Smyrna. - Dr. Gustav Lang, Von Rom nach Sardes, Reisebilder aus klassischen Landen. 2. A. 1900.

Wer nur kurz die wichtigsten Punkte an der Westküste Kleinasiens, die uralten Stätten griechischer Kolonisation am Ägäischen Meer, besuchen will, nimmt Smyrna zu seinem Ausgangspunkt. Man hat hier nicht bloß die besten Verbindungen zu Wasser und zu Land nach allen Hauptplätzen Ioniens und Äoliens (eine englische Eisenbahn geht von hier in zwei sich verzweigenden Linien ins Innere ab); man genießt auch unter allen Städten Kleinasiens in Smyrna die beste Unterkunft und Verpflegung. Und das ist nicht zu unterschätzen in einem Land, wo die Kultur sich auf einige Hauptplätze am Meere beschränkt, im übrigen das meiste, wüste und leer, ein Bild trostlosen Verfalles bietet. Sobald man den europäisch eingerichteten Gasthof am Strande von Smyrna verläßt, hat in der Regel die Gemütlichkeit und Behaglichkeit ein Ende, und nach ein paar Tagen und insbesondere nach ein paar Nächten in der Wildnis Kleinasiens kehrt man immer wieder gern und dankbar unter das sichere und reinliche Dach des internationalen Hotels zurück.

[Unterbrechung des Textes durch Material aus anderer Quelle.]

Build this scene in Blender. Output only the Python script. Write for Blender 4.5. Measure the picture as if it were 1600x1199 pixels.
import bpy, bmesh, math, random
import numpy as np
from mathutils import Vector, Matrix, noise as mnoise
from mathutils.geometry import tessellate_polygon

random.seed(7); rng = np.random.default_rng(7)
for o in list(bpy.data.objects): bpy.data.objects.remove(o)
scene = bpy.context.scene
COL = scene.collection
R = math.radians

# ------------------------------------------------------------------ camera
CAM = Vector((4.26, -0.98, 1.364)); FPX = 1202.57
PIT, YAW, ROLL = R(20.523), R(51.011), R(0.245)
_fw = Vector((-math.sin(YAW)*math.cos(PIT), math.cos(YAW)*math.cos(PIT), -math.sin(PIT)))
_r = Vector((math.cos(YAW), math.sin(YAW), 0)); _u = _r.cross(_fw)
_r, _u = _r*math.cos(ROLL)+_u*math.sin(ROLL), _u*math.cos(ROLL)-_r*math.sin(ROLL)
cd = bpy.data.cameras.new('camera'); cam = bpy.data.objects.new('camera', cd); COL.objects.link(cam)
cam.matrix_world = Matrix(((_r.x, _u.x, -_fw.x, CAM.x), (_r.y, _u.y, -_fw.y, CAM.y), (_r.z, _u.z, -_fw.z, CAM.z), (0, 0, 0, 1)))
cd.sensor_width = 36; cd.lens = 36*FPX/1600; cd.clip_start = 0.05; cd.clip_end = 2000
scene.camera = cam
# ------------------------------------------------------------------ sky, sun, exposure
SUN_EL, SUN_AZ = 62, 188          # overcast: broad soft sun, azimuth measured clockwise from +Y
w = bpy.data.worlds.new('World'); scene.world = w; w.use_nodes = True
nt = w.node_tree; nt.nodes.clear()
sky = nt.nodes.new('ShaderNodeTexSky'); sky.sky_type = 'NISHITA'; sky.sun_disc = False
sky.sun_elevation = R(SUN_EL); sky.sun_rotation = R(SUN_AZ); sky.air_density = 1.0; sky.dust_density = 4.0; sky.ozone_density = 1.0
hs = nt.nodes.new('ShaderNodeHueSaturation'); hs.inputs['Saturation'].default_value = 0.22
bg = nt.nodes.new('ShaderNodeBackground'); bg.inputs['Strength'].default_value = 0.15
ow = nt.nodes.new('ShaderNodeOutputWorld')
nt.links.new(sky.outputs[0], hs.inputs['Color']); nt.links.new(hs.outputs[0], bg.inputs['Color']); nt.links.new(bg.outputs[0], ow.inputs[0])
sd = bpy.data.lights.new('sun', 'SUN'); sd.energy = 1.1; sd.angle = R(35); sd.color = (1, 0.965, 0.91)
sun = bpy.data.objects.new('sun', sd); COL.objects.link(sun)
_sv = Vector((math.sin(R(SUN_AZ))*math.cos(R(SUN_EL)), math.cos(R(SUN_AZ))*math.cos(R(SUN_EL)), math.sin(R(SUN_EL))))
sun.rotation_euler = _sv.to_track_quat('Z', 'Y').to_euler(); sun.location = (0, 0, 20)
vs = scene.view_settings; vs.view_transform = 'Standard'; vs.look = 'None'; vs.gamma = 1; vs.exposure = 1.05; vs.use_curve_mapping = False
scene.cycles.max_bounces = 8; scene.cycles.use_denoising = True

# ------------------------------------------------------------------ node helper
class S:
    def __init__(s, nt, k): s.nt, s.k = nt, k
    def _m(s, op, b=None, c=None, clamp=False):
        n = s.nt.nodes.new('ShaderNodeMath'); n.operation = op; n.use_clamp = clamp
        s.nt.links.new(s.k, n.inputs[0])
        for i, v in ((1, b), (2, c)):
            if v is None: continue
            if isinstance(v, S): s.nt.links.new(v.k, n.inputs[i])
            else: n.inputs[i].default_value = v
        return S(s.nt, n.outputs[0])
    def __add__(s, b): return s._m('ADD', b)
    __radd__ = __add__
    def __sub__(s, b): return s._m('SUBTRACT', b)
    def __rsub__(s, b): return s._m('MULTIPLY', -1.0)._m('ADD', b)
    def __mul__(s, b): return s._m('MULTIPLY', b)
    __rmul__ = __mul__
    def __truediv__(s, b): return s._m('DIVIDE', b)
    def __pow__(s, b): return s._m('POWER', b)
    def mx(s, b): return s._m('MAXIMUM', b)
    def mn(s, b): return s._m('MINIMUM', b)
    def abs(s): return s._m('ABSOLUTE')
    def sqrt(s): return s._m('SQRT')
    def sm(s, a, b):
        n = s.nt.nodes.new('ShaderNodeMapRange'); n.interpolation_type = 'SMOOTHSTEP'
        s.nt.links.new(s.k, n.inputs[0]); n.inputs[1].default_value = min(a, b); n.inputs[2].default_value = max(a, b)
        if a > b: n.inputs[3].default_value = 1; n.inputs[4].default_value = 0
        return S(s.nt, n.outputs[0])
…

Der Golf von Smyrna ist außerordentlich tief eingeschnitten, stundenlang währt die Fahrt die hohe Gebirgswand der Halbinsel entlang, welche die Bucht im Süden begrenzt, bis im Osten die helle Häuserreihe der Stadt sichtbar wird. Nach Norden begleitet zuerst die angeschwemmte Mündungsebene des Hermosdeltas, kaum merklich sich über die Meeresfläche erhebend, den Golf; erst kurz vor dem Hafen treten die Ausläufer des Sipylosgebirges zur Linken hervor; ein Halbkreis mächtiger Felsengebirge, der jonische Olymp, bildet den Hintergrund. Das Wasser des Golfs, außen vom dunkelsten Meeresblau, wird bei der sandigen Hermosmündung zusehends grünlich, bis es im Hafen selbst, durch die Abwasser der Stadt ohne Unterlaß verunreinigt, eine schmutzig gelbliche Färbung annimmt. Dieser Umstand beeinträchtigt auch die Schönheit des großartigen Quais von Smyrna, welcher die Bucht in langer gerader Linie abschließt. Die Brandung wühlt beständig in dem faulenden Morast und sendet bei heftigem Westwind schmutzige Sturzwellen und einen penetranten Kloakengeruch über die Straße.


Die Stadt Smyrna, die Hauptstadt des türkischen Wilajets Aidin, ist eine der interessantesten Städte des türkischen Reichs. Die Schönheit des Quais von Smyrna, seine Anlage, Länge und Bebauung, die gebirgige Umgebung kann mit Palermo wetteifern. Freilich darf man das schöne blaue Wasser des Mittelmeers nur weit draußen als dunkeln Meereshorizont bewundern. Dafür ist das Treiben auf dem Quai einzig in seiner Art. Hier konzentriert sich der Handel Kleinasiens; geschäftig lädt man ein und aus. Lange Karawanen kommen und gehen: ein Eselsreiter in arabischer Tracht voran, angeseilt folgen die hochbeladenen Kamele im Gänsemarsch mit schwankenden Tritten; das letzte Tier trägt eine klingende Schelle und zeigt so während des Marsches dem Führer beständig an, daß ihm der Zug noch vollzählig nachfolgt. Im übrigen hat der Quai einen fast europäischen Charakter. Eine mächtige Infanteriekaserne und der große Palast des Wali (Generalgouverneurs) beginnen die stattliche Häuserreihe modernen Aussehens, welche in unabsehbarer Linie den Quai begleitet. Außerdem fährt eine Pferdebahn die ganze Länge des Quais auf und ab, ein Bild der europäischen Kultur, welche hier die orientalische Welt berührt und durchsetzt. Aus dieser Mischung resultiert ein drittes, das eben Smyrna sein charakteristisches Gepräge und seine Anziehungskraft verleiht.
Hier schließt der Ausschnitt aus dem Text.